This is an old revision of the document!
Table of Contents
Verb forms in various languages and in DZ Interset
This is not a complete list of verbal tenses found in all languages. It focuses on tenses that are expressed synthetically, i.e. using affixes in one word (as opposed to analytical expression, using combination of a main verb and an auxiliary verb).
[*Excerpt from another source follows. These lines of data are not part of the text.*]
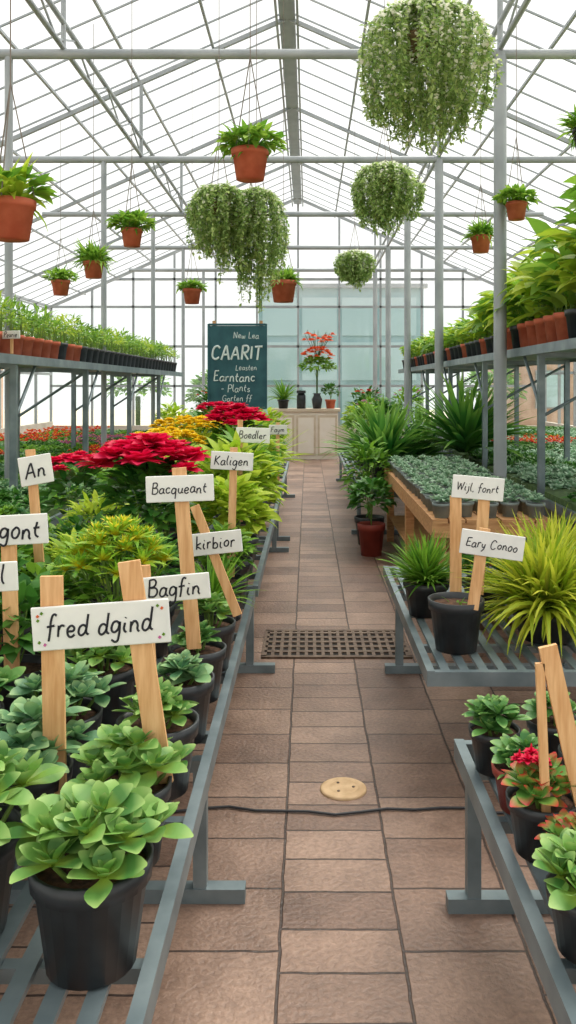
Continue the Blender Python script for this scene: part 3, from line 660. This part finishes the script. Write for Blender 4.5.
# ------------------------------------------------------------ counter
mb=MB(); X0,X1,Yc=-.75,.66,18.6
mb.box(((X0+X1)/2,Yc+.35,.52),(X1-X0,.7,1.04),'counter'); mb.box(((X0+X1)/2,Yc+.35,1.07),(X1-X0+.1,.8,.06),'counterw')
for i in range(3):
    cx=X0+(X1-X0)*(i+.5)/3; mb.box((cx,Yc-.008,.52),(.42,.02,.88),'counterw'); mb.box((cx,Yc-.015,.52),(.34,.02,.78),'counter')
mb.build('checkout_counter',((X0+X1)/2,Yc+.35,0))
def place2(name,x,y,z,r,h,pk,fn):
    mb=MB(); pot(mb,(x,y,z),r,h,pk,14); fn(mb,(x,y,z+h*.9)); mb.build(name,(x,y,z))
place2('potted_dracaena',-.55,18.9,1.1,.13,.2,'black',f_tuft('leaf',70,.5,.05))
place2('potted_leafy_plant',.5,18.9,1.1,.12,.2,'terra',f_bush('leafd',.18,.35,120,.1,.06))
mb=MB(); mb.lathe([(.001,0),(.1,0),(.1,.28),(.07,.34),(.001,.34)],(-.15,18.85,1.1),'black',14); mb.box((-.15,18.8,1.47),(.2,.2,.06),'black'); mb.build('coffee_grinder',(-.15,18.85,1.1))
mb=MB(); mb.lathe([(.001,0),(.09,0),(.12,.2),(.07,.3),(.09,.34),(.001,.33)],(.2,18.85,1.1),'black',14); mb.tube((.2,18.85,1.4),(.2,18.85,2.0),.02,'dstem',6)
bush(mb,(.2,18.85,1.75),.38,.5,300,.12,.07,'leaf',OV3); flowerdome(mb,(.2,18.85,2.15),.34,.3,30,.09,'orange',layers=2)
for q in range(14):
    a=q*GA; d=.12+.25*R.random(); mb.tube((.2,18.85,2.2),(.2+d*math.cos(a),18.85+d*math.sin(a),2.65+.2*R.random()),.006,'dstem',4); blossom(mb,(.2+d*math.cos(a),18.85+d*math.sin(a),2.58+.2*R.random()),.1,'orange',7,2)
mb.build('flower_arrangement',(.2,18.85,1.1))
for (x,y,h,k) in ((-1.3,17.6,1.3,'leaf'),(-1.9,16.8,1.5,'leafd'),(-2.5,15.9,1.2,'lime'),(1.2,17.5,1.5,'leafd'),(1.25,16.2,1.3,'leaf'),(-1.55,14.3,1.2,'leafd'),(-.85,14.8,1.0,'leaf'),(2.2,18.5,1.5,'leaf')):
    mb=MB(); pot(mb,(x,y,0),.22,.38,'terra',16); bush(mb,(x,y,.34),.38,h-.3,320,.16,.07,k,OV3)
    if k!='lime': flowerdome(mb,(x,y,h-.12),.3,.15,10,.06,'redd' if k=='leafd' else 'pink')
    mb.build('potted_flowering_shrub',(x,y,0))
# ------------------------------------------------------------ floor details
mb=MB(); gx0,gx1,gy0,gy1=-.26,.60,5.0,5.53
mb.box(((gx0+gx1)/2,(gy0+gy1)/2,.002),(gx1-gx0,gy1-gy0,.004),'hole')
for y in (gy0,gy1): mb.box(((gx0+gx1)/2,y,.006),(gx1-gx0+.03,.03,.012),'iron')
for x in (gx0,gx1): mb.box((x,(gy0+gy1)/2,.006),(.03,gy1-gy0,.012),'iron')
for x in np.arange(gx0+.05,gx1,.05): mb.box((x,(gy0+gy1)/2,.006),(.02,gy1-gy0,.01),'iron')
for y in np.arange(gy0+.095,gy1-.02,.095): mb.box(((gx0+gx1)/2,y,.007),(gx1-gx0,.034,.01),'iron')
mb.build('floor_drain_grate',((gx0+gx1)/2,(gy0+gy1)/2,0))
mb=MB(); mb.lathe([(.092,0),(.092,.006),(.086,.01),(.06,.0105),(.058,.009),(.054,.0105),(.001,.011)],(.14,3.37,0),'disc',40)
for a in (0,2.09,4.19): mb.lathe([(.006,.0105),(.006,.013),(.0005,.013)],(.14+.04*math.cos(a),3.37+.04*math.sin(a),0),'iron',8)
mb.build('utility_cover',(.14,3.37,0))
mb=MB(); pts=[(-1.3+i*.1,3.19+.02*math.sin(i*.8)+.012*math.sin(i*2.1),.007) for i in range(29)]
mb.path(pts,.005,'rubber',8); mb.build('irrigation_hose')
# ------------------------------------------------------------ light
w=bpy.data.worlds.new('World'); sc.world=w; w.use_nodes=True; nt=w.node_tree; bg=nt.nodes['Background']
bg.inputs[0].default_value=(1.0,.985,.95,1); bg.inputs[1].default_value=1.08
sd=bpy.data.lights.new('sun','SUN'); sd.energy=5.0; sd.angle=math.radians(50); sd.color=(1,.93,.82)
so=bpy.data.objects.new('sun',sd); sc.collection.objects.link(so); so.rotation_euler=(math.radians(-25),math.radians(18),0)
sc.view_settings.view_transform='Standard'; sc.view_settings.exposure=.27
# ------------------------------------------------------------ camera
cd=bpy.data.cameras.new('camera'); cam=bpy.data.objects.new('camera',cd); sc.collection.objects.link(cam); sc.camera=cam
cam.location=(0,0,1.6); cam.rotation_euler=(math.pi/2,0,0); cd.sensor_fit='VERTICAL'; cd.sensor_height=36; cd.lens=36*850/1024
cd.shift_x=-20/1024; cd.shift_y=-126/1024; cd.clip_end=200
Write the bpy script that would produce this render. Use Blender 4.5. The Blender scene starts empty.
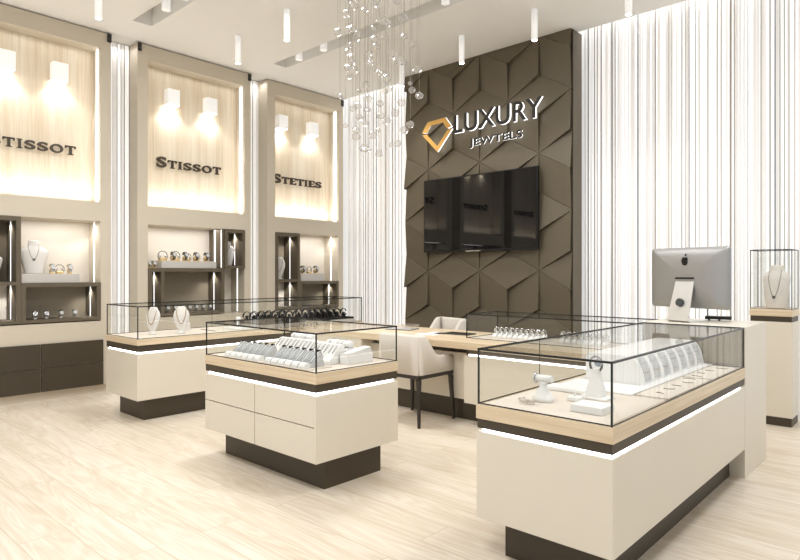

Morphological / part-of-speech tags usually only need to distinguish synthetical verb forms.
- infinitive
- finite verb
- indicative
- future
- present
- past
- aorist
- imperfect
- perfect
- pluperfect
- imperative
- subjunctive
- jussive
- participle
- present
- past
- passive
- transgressive
- gerund
- supine
Arabic | imperfect verb, perfect verb; mood: indicative, subjunctive, subjunctive/jussive; voice: passive; infinitive |
Bulgarian | nonpersonal verb (has 3rd person only), perfective vs. imperfective verb, auxiliary verb; transitive vs. intransitive verb; mood: indicative, imperative, subjunctive; tense: present, past, aorist, imperfect; participle, transgressive; voice: active, passive |
Czech | infinitive, indicative (present, future), imperative, subjunctive, active past participle, passive participle |
Danish | main verb, medial verb (deponent, reciprocal), mood: gerund, imperative, indicative, infinitive, participle; tense: past, present; voice: active, passive |
English | modal verb, main verb; base form (infinitive but without “to”), gerund/present participle, past participle, non 3rd person singular present, 3rd person singular present |
German | auxiliary verb, modal verb, main verb; finite (indicative), imperative, infinitive, infinitive with “zu”, perfect participle |
Portuguese | infinitive, indicative, imperative, subjunctive, conditional, present, past, pluperfect |
Swedish | indicative, imperative, subjunctive, infinitive; present, past, supine; active, passive |
Infinitive
Usually considered base form of the verb, appears in dictionaries. In text it appears as part of analytical verb forms and as argument of other words:
- future tense: bude dělat, er wird kommen
- argument of modal verb: musí dělat, er muss machen, he must do
- argument of some other verbs, subordinating conjunctions etc.: potřebuje odejít, er kommt um das zu beenden, he let us to do it, his intention to finish this
In some languages infinitive is marked by verb affixes:
- Czech infinitive ends in -t, -ti, -ct, -ci: dělat, dělati, říct, říci
- German infinitive ends in -en: machen, sagen
In some languages, the morpheme marking infinitive is separate word (English to). In English, the base form of the verb is not (full) infinitive. It becomes infinitive when combined with the infinitive mark (to do, to say). Without the mark, it can be used (in English) as imperative.
Both approaches can be combined. Although infinitives are recognizable by the -en suffix in German, the infinitive mark zu is used with infinitives in some contexts. Depending on the verb, zu is either a separate word, or a morpheme inserted between the verb prefix and stem (zu beenden vs. anzupassen).
- English infinitive mark is to
- German infinitive mark is zu
- Danish infinitive mark is at
- Swedish infinitive mark is att
In DZ Interset, infinitive is decoded as verbform = inf
. Mood, tense and voice are usually empty. Czech infinitives set the feature negativeness
. Portuguese infinitives can be mildly conjugated. I think I may have seen active/passive infinitives but I am not sure where.
Finite
Finite verb forms are those most frequently used. They are classified according to mood
: the most ordinary mood is indicative, most languages also have imperative, some also have subjunctive and jussive.
Opposed to finite verbs are non-finite verb forms, namely infinitive, supine, participle, transgressive and gerund.